Sein erstes Buch „Saint Augustin et la fin de la culture antique“ (1938) wurde ins Deutsche und Italienische übersetzt. Marrou untersuchte in diesem Werk Augustins Verhältnis zur antiken Bildung und Wissenschaft. In den Mittelpunkt seiner Studie rückte er Augustins Schrift De doctrina christiana, die er als eine „charte fondamentale de la culture chrétienne“ bezeichnete. Er stellte die These auf, dass sich in De doctrina christiana das Ende der antiken Kultur ankündige. Sein Buch „Histoire de l'education dans l'antiquité“ (1948) wurde ins Englische, Portugiesische, Spanische, Polnische, Deutsche und Italienische übersetzt. Es ist „das klassische Standardwerk zur intellektuellen Bildung in der Zeit der späten Republik“.[3]

Der Historiker André Mandouze (1916–2006) schrieb in seinem Nachruf auf Marrou in der Zeitung Le Monde: „Der Name von Marrou wird immer verbunden sein mit der Entdeckung (oder der Wiederentdeckung) eines weiten Feldes: dem der christlichen Spätantike.“[4]

Seine Tochter Françoise Marrou-Flamant (1931–2015) war Professorin an der Universität Aix-Marseille und machte sich als Übersetzerin aus dem Russischen ins Französische einen Namen.

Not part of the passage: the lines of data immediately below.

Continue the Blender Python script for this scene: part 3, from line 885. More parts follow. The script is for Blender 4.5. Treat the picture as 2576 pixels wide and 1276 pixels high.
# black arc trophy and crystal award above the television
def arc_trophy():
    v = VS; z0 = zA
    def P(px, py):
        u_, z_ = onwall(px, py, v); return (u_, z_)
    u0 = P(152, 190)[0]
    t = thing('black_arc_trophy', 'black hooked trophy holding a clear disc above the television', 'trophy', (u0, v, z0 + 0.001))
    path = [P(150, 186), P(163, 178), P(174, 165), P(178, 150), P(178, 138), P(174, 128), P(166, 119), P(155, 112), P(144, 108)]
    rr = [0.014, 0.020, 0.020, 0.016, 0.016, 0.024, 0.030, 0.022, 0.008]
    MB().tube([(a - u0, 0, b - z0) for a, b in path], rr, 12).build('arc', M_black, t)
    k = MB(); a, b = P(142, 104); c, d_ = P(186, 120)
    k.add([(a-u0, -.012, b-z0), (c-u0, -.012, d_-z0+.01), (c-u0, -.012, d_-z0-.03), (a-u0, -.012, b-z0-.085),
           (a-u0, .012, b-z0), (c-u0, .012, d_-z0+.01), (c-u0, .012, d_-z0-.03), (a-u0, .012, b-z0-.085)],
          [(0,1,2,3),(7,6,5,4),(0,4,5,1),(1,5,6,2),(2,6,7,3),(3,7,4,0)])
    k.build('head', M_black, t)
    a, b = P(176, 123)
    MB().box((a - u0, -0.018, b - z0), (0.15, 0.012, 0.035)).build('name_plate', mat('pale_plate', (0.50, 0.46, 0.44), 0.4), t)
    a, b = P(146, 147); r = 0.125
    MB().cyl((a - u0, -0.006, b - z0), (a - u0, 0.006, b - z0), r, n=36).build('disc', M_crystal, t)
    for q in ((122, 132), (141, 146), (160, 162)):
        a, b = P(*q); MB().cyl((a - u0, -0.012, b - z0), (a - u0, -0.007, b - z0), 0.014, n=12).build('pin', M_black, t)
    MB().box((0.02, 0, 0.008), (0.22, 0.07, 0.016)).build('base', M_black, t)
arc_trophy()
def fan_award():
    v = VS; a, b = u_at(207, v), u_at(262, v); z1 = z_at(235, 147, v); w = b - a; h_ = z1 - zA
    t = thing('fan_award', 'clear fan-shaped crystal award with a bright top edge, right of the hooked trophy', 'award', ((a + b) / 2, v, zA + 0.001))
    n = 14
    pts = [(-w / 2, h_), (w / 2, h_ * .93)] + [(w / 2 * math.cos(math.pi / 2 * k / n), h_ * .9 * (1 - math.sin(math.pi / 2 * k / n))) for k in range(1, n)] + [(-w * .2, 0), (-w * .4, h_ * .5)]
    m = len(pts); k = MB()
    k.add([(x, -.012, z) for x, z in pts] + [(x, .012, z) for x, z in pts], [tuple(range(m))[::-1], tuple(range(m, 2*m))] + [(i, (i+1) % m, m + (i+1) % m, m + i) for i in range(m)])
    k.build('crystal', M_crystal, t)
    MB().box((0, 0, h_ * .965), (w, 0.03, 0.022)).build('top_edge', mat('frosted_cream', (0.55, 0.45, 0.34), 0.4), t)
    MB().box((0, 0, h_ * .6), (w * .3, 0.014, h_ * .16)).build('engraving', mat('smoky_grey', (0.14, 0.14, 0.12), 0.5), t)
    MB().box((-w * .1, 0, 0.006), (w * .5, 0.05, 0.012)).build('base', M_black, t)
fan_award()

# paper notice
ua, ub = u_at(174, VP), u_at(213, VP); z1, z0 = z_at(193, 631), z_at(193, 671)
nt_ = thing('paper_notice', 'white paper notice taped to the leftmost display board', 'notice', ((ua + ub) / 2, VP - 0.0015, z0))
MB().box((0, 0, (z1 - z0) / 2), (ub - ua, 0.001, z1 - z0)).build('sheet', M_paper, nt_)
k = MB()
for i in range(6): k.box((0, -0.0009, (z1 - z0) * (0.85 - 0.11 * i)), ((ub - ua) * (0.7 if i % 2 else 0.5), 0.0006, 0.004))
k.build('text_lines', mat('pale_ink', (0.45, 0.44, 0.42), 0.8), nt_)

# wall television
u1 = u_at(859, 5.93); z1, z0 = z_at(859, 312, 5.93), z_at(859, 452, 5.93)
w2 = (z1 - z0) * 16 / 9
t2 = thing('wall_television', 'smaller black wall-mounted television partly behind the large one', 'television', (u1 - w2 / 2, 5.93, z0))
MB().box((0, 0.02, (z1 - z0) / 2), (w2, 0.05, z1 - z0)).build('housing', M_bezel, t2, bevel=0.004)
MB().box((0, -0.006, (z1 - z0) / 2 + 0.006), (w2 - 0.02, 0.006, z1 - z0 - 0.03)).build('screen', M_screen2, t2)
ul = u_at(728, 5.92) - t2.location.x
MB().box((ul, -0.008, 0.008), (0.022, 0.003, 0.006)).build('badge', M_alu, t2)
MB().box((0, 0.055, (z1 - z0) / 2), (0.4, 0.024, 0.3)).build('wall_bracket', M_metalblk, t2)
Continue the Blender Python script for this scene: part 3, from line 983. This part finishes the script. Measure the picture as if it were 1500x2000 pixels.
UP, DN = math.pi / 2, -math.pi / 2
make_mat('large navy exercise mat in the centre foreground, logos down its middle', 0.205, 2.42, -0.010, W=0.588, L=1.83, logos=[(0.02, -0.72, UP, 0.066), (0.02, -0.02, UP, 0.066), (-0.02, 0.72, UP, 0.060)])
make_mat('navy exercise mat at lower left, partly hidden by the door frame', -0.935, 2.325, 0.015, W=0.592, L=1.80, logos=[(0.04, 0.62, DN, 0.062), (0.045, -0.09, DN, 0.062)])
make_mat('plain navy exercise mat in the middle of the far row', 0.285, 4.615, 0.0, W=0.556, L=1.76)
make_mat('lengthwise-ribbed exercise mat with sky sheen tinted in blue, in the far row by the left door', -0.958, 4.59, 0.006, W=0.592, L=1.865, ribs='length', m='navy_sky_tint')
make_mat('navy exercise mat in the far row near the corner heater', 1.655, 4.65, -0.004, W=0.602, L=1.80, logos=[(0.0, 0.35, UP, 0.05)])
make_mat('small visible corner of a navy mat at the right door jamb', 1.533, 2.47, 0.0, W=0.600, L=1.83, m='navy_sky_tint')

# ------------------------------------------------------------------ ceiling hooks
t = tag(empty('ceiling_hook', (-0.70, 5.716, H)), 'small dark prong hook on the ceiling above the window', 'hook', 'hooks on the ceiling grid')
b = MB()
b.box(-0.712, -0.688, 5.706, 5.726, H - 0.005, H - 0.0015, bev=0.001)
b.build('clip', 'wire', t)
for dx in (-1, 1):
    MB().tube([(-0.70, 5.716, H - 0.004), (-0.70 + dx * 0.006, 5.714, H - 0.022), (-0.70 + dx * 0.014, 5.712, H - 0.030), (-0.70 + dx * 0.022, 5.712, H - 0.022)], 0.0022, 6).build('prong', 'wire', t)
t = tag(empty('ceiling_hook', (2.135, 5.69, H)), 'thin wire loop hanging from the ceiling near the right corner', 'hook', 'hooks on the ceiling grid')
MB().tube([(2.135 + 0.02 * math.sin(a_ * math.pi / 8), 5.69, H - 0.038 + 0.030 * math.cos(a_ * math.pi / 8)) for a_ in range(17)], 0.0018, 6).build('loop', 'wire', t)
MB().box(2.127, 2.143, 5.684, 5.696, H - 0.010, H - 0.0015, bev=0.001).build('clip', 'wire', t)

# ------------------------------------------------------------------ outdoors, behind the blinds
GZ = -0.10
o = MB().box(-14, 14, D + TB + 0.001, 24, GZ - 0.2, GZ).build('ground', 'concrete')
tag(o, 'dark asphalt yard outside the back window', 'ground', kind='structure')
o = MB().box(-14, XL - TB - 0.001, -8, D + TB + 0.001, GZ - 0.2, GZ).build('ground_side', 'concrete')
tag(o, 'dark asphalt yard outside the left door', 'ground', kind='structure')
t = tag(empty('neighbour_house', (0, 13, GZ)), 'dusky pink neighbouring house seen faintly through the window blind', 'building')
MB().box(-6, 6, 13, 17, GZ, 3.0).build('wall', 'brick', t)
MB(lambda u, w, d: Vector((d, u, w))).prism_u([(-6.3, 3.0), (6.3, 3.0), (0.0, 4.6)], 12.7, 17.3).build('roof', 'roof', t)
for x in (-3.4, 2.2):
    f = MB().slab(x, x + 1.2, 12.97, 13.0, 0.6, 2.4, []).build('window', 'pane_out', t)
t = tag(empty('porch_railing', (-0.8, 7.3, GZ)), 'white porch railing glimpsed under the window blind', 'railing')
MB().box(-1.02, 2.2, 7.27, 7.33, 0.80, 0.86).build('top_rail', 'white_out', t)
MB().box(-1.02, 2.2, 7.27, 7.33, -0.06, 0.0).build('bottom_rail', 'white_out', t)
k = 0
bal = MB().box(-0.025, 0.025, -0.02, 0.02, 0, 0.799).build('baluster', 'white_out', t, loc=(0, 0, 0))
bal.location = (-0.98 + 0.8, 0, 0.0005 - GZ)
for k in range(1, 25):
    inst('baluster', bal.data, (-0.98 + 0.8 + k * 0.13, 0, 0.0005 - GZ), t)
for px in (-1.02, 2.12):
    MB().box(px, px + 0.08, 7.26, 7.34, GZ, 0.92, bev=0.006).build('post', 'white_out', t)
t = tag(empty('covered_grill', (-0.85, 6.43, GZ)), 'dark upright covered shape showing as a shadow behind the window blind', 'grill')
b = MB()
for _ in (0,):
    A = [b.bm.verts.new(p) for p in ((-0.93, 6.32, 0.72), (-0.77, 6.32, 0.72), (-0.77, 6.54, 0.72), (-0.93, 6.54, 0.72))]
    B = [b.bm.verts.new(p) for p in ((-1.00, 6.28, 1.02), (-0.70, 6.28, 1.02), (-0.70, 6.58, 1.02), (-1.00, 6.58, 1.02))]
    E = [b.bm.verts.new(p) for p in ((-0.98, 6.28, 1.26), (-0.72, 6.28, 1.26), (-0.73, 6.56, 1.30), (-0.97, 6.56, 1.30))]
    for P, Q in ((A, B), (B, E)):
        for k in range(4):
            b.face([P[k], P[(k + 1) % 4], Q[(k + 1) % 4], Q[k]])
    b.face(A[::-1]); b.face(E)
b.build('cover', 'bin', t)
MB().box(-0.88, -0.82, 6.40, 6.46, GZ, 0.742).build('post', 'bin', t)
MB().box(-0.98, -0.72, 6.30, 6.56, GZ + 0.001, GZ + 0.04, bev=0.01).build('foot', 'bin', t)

Bedeutende Schüler Marrous waren der Stoizismus-Forscher Michel Spanneut und Charles Pietri.

Schriften (Auswahl)

  • Geschichte der Erziehung im klassischen Altertum. Freiburg 1957.
  • Augustinus in Selbstzeugnissen und Bilddokumenten. Aus dem Französischen übersetzt von Christine Muthesius. Rowohlt, Reinbek bei Hamburg 1958.
  • Les troubadours. Éditions du Seuil, Paris 1961.
  • Augustinus und das Ende der antiken Bildung. Paderborn u. a. 1981, 2. Auflage 1995.

Literatur

  • Pierre Riché: Henri Irénée Marrou. Historien engagé. Ed. du Cerf, 2003 (Biografie).
  • Charles Pietri: Marrou, Henri-Irénée, in: TRE 22 (1992) 182–183.
  • Jean Delumeau: La vie et l’oeuvre d’Henri-Irénée Marrou, in: CRAI 2004, 223–227.
  • Gert Melville: Kategorien des Metahistorischen – Forschungsziel eines neuen geschichtswissenschaftlichen Selbstverständnisses?, in: Philosophisches Jahrbuch 82 (1975) 188–206.

Einzelnachweise

  1. Mitglieder seit 1663: Marrou, Henri-Irénée. Académie des Inscriptions et Belles-Lettres, abgerufen am 24. Januar 2021.
  2. Deceased Fellows. British Academy, abgerufen am 5. Juli 2020.
  3. Klaus Bringmann: Augustus. Darmstadt 2007, S. 254.
  4. Zitiert nach Michael Bentley: Companion to historiography. London 1997, S. 70.